Dataset content |
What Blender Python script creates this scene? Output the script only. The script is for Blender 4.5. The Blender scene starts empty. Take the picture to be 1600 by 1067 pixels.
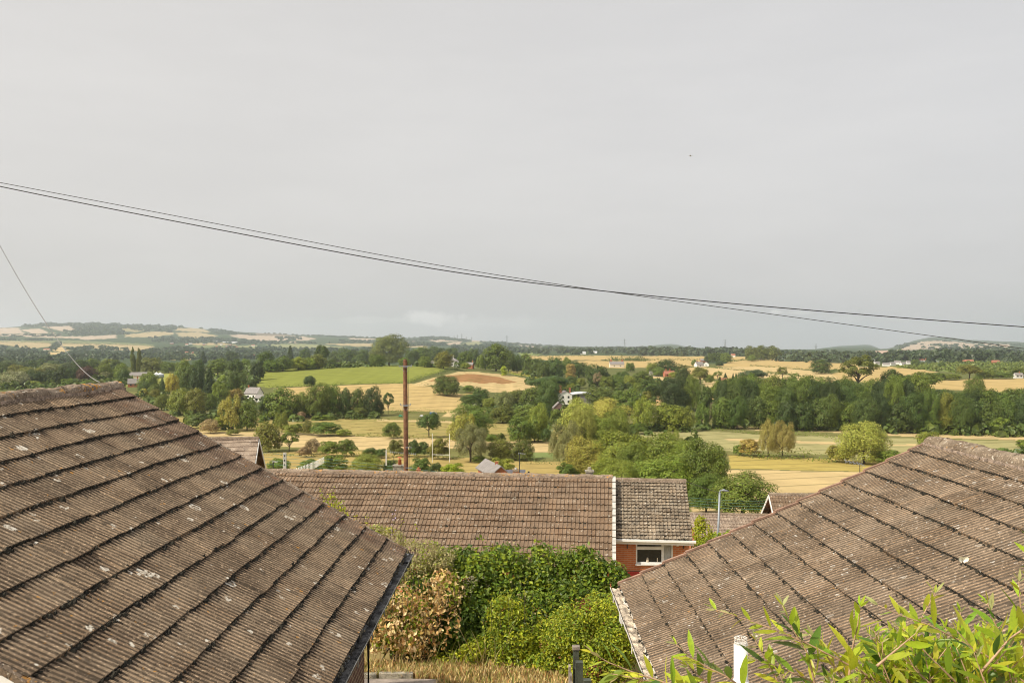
import bpy, math, random
import numpy as np
from mathutils import Vector, Matrix
F = 1400.0; CX = 800.0; CY = 533.5          # focal length and centre in photo pixels
S = bpy.context.scene
COL = S.collection
rng = np.random.default_rng(7)
R = math.radians

# ---------------------------------------------------------------- objects
def tag(o, label=None, cat=None, group=None, kind=None):
    if label: o['label'] = label
    if cat: o['category'] = cat
    if group: o['group'] = group
    if kind: o['kind'] = kind
    return o

def empty(name, loc, label, cat, group=None):
    o = bpy.data.objects.new(name, None); COL.objects.link(o)
    o.location = loc; o.empty_display_size = 0.2
    return tag(o, label, cat, group)

def link_mesh(name, me, parent=None):
    o = bpy.data.objects.new(name, me); COL.objects.link(o)
    if parent is not None: o.parent = parent
    return o

def np_mesh(name, V, Fq, mats, idx=None, smooth=False, col=None, colname='Col'):
    """V (n,3); Fq (m,k) index array with constant k, or list of such arrays"""
    me = bpy.data.meshes.new(name)
    V = np.asarray(V, dtype=np.float32).reshape(-1, 3)
    fl = Fq if isinstance(Fq, list) else [Fq]
    fl = [np.asarray(f, dtype=np.int32) for f in fl if len(f)]
    loops = np.concatenate([f.ravel() for f in fl])
    tot = np.concatenate([np.full(len(f), f.shape[1], dtype=np.int32) for f in fl])
    start = np.concatenate([[0], np.cumsum(tot)[:-1]]).astype(np.int32)
    me.vertices.add(len(V)); me.vertices.foreach_set('co', V.ravel())
    me.loops.add(len(loops)); me.loops.foreach_set('vertex_index', loops)
    me.polygons.add(len(tot)); me.polygons.foreach_set('loop_start', start)
    me.polygons.foreach_set('loop_total', tot)
    if idx is not None: me.polygons.foreach_set('material_index', np.asarray(idx, dtype=np.int32))
    me.polygons.foreach_set('use_smooth', np.full(len(tot), bool(smooth)))
    me.update(calc_edges=True)
    if col is not None:
        a = me.color_attributes.new(colname, 'FLOAT_COLOR', 'POINT')
        c = np.ones((len(V), 4), dtype=np.float32); c[:, :col.shape[1]] = col
        a.data.foreach_set('color', c.ravel())
    for m in (mats if isinstance(mats, (list, tuple)) else [mats]): me.materials.append(m)
    return me

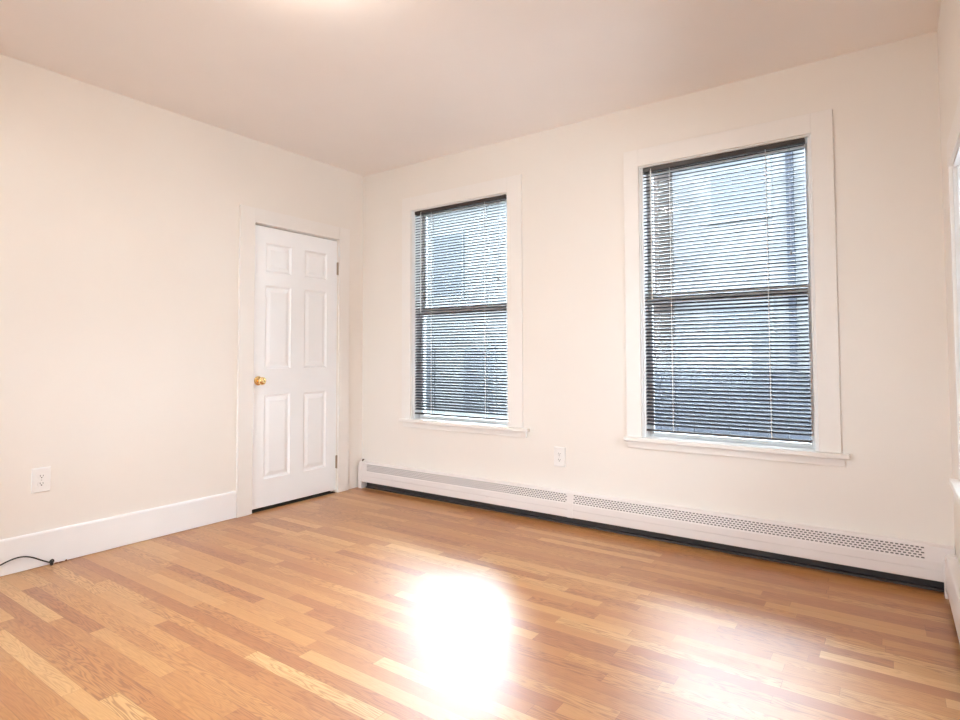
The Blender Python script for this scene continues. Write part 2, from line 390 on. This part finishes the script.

Exercise description | Return the material exactly as given, apart from the pictures.

Response to this task |
What Blender Python script creates this scene? Output the script only. The script is for Blender 4.5. The Blender scene starts empty. Take the picture to be 1600 by 1067 pixels.
import bpy, math, random
import numpy as np
from mathutils import Vector, Matrix
F = 1400.0; CX = 800.0; CY = 533.5          # focal length and centre in photo pixels
S = bpy.context.scene
COL = S.collection
rng = np.random.default_rng(7)
R = math.radians

# ---------------------------------------------------------------- objects
def tag(o, label=None, cat=None, group=None, kind=None):
    if label: o['label'] = label
    if cat: o['category'] = cat
    if group: o['group'] = group
    if kind: o['kind'] = kind
    return o

def empty(name, loc, label, cat, group=None):
    o = bpy.data.objects.new(name, None); COL.objects.link(o)
    o.location = loc; o.empty_display_size = 0.2
    return tag(o, label, cat, group)

def link_mesh(name, me, parent=None):
    o = bpy.data.objects.new(name, me); COL.objects.link(o)
    if parent is not None: o.parent = parent
    return o

def np_mesh(name, V, Fq, mats, idx=None, smooth=False, col=None, colname='Col'):
    """V (n,3); Fq (m,k) index array with constant k, or list of such arrays"""
    me = bpy.data.meshes.new(name)
    V = np.asarray(V, dtype=np.float32).reshape(-1, 3)
    fl = Fq if isinstance(Fq, list) else [Fq]
    fl = [np.asarray(f, dtype=np.int32) for f in fl if len(f)]
    loops = np.concatenate([f.ravel() for f in fl])
    tot = np.concatenate([np.full(len(f), f.shape[1], dtype=np.int32) for f in fl])
    start = np.concatenate([[0], np.cumsum(tot)[:-1]]).astype(np.int32)
    me.vertices.add(len(V)); me.vertices.foreach_set('co', V.ravel())
    me.loops.add(len(loops)); me.loops.foreach_set('vertex_index', loops)
    me.polygons.add(len(tot)); me.polygons.foreach_set('loop_start', start)
    me.polygons.foreach_set('loop_total', tot)
    if idx is not None: me.polygons.foreach_set('material_index', np.asarray(idx, dtype=np.int32))
    me.polygons.foreach_set('use_smooth', np.full(len(tot), bool(smooth)))
    me.update(calc_edges=True)
    if col is not None:
        a = me.color_attributes.new(colname, 'FLOAT_COLOR', 'POINT')
        c = np.ones((len(V), 4), dtype=np.float32); c[:, :col.shape[1]] = col
        a.data.foreach_set('color', c.ravel())
    for m in (mats if isinstance(mats, (list, tuple)) else [mats]): me.materials.append(m)
    return me

The Blender Python script for this scene continues. Write part 2, from line 390 on. This part finishes the script.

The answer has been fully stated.